Photo credit: Carol Madigan

July 19, 2021

Dear Diary,

    Well, Reid truly surprised me this time. In the weeks since he first said “We’re going to Iceland,” I was so expecting him to suddenly look up from the book he was ignoring me with and say, “I said what and we’re going where?” Like the time he told me he’d fly with Branson to Mars as long as his kindle would work, until he realized how long he’d be cooped up with a billionaire who apparently can’t shut up.

   I confess that there were times when I hoped Reid would tell me he really wasn’t being serious about Iceland. I mean, neither of us had any comparable experience with this level of adventure, unless you count us deciding to meet in the first place three years ago. (Talk about stepping off a cliff on the off chance there was a net somewhere below.)

   But I sit here now one month after we completed a two-week camper van adventure of Iceland, and I have to look at the photos I took there to remind myself we actually did make that trip. I say that because for the last month I’ve watched Reid plop right back down in the couch crater I’d (naively) thought I’d left behind for good.

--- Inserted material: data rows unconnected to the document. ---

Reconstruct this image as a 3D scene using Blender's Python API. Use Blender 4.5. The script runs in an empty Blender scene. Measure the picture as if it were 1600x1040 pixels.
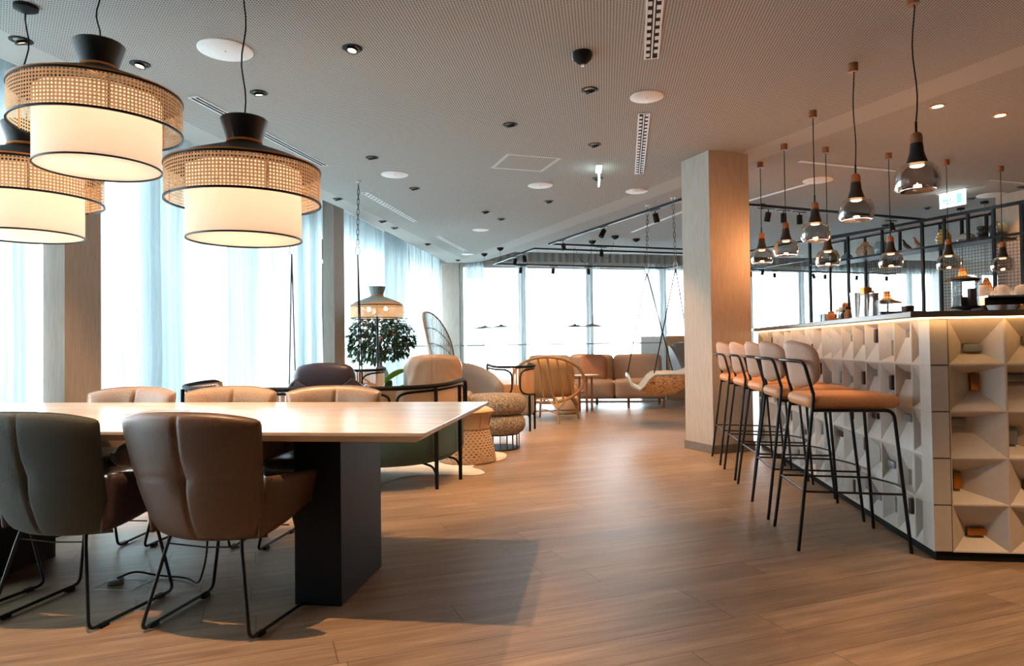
# Lounge and bar interior, built object by object
SKY, LAMP, BARL, DLP = 10.5, 3.6, 13.0, 1.4
import bpy, bmesh, math, random
from math import sin, cos, pi, radians, sqrt
from mathutils import Vector, Matrix
random.seed(7)
S = bpy.context.scene
C = S.collection
# ---------------------------------------------------------------- camera
F_PX = 1066.67
cam_d = bpy.data.cameras.new('camera'); cam = bpy.data.objects.new('camera', cam_d); C.objects.link(cam)
cam_d.sensor_width = 36.0; cam_d.lens = 36.0*F_PX/1600; cam_d.clip_start = .05; cam_d.clip_end = 500
th = math.atan(20/F_PX); ps = math.atan(144/F_PX); rho = .013
Fv = Vector((-sin(ps)*cos(th), cos(ps)*cos(th), sin(th)))
R0 = Vector((cos(ps), sin(ps), 0)); U0 = R0.cross(Fv)
Rv = cos(rho)*R0 - sin(rho)*U0; Uv = cos(rho)*U0 + sin(rho)*R0
cam.matrix_world = Matrix(((Rv.x, Uv.x, -Fv.x, 0), (Rv.y, Uv.y, -Fv.y, 0), (Rv.z, Uv.z, -Fv.z, 1.1), (0, 0, 0, 1)))
S.camera = cam
vs = S.view_settings
S.display_settings.display_device = 'sRGB'
vs.view_transform = 'Standard'; vs.look = 'None'; vs.gamma = 1; vs.use_curve_mapping = False
vs.exposure = 0.98

# ---------------------------------------------------------------- materials
def lin(c):
    if isinstance(c, str):
        c = c.lstrip('#'); c = [int(c[i:i+2], 16)/255 for i in (0, 2, 4)]
    return tuple((x/12.92 if x <= .04045 else ((x+.055)/1.055)**2.4) for x in c) + (1,)
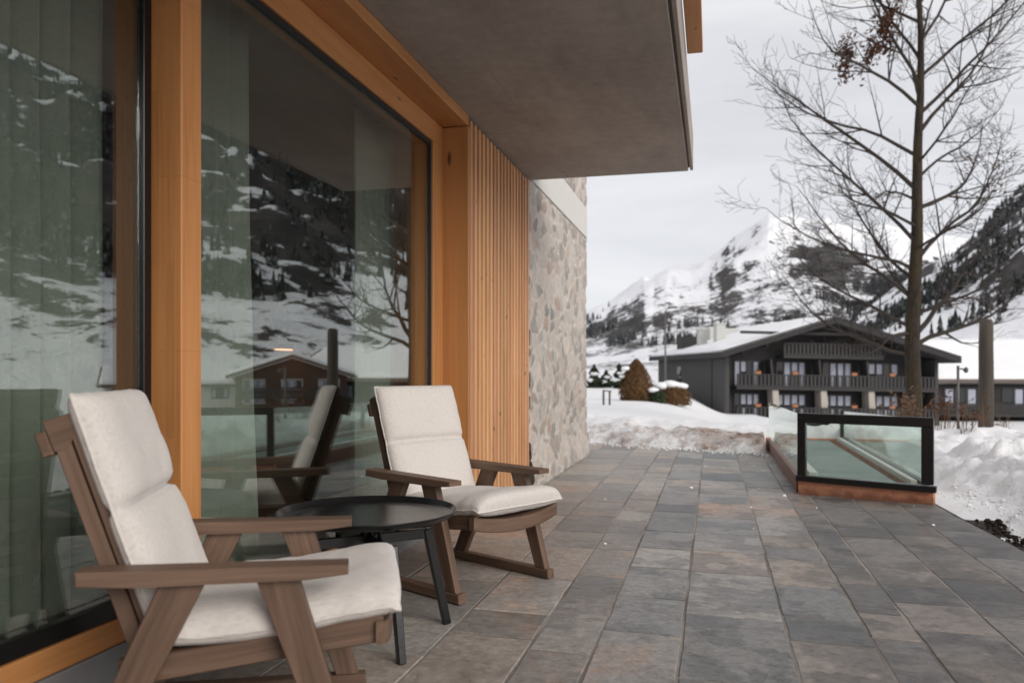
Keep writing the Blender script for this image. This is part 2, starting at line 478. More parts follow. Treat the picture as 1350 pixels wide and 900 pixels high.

“Do you realize you look like you’re just mindlessly staring off into space?” “Yes,” he said, in a declarative tone that suggested he believed he was nevertheless still engaged in something life affirming.

   (One day I walked into the living room, and I thought Reid was watching TV. He was sitting up (more or less) and staring directly at the TV. Except the TV was off. I said, “Reid, what are you doing?” “Nothing,” he said, with no attempt to cover it up. “Were you lost in thought, maybe?” (That was for my own peace of mind, more than anything else.) “No,” he answered. “Do you realize you look like you’re just mindlessly staring off into space?” “Yes,” he said, in a declarative tone that suggested he believed he was nevertheless still engaged in something life affirming.

   My fear is that that’s the position he’s going to die in. (Seriously, how would any of his vital signs realize they were still required?) And I won’t know it, at first or later that same day. I’m almost of the mind to have him hooked up to a monitor, just so I’m not slipping a mirror under his nose every ten minutes.

   I guess I just don’t understand. I came back from Iceland re-energized with a sense of travel and adventure after more than a year of being in the house with a…dare I even suggest the image?

   I know he had the same experiences I did, because he told me he wasn’t ready to come home either by the end of the trip. So I don’t get how he can come back home and slide right back into his sedentary…or is it sedimentary…life.

   Maybe he is what he says he is: part hermit crab that has to abandon his shell when he outgrows it, but settles right back down deep into the new, bigger one as soon as he finds it.

   Well, I have to go now, dear diary. I need to find a bigger shell for Reid to go looking for. Spain maybe?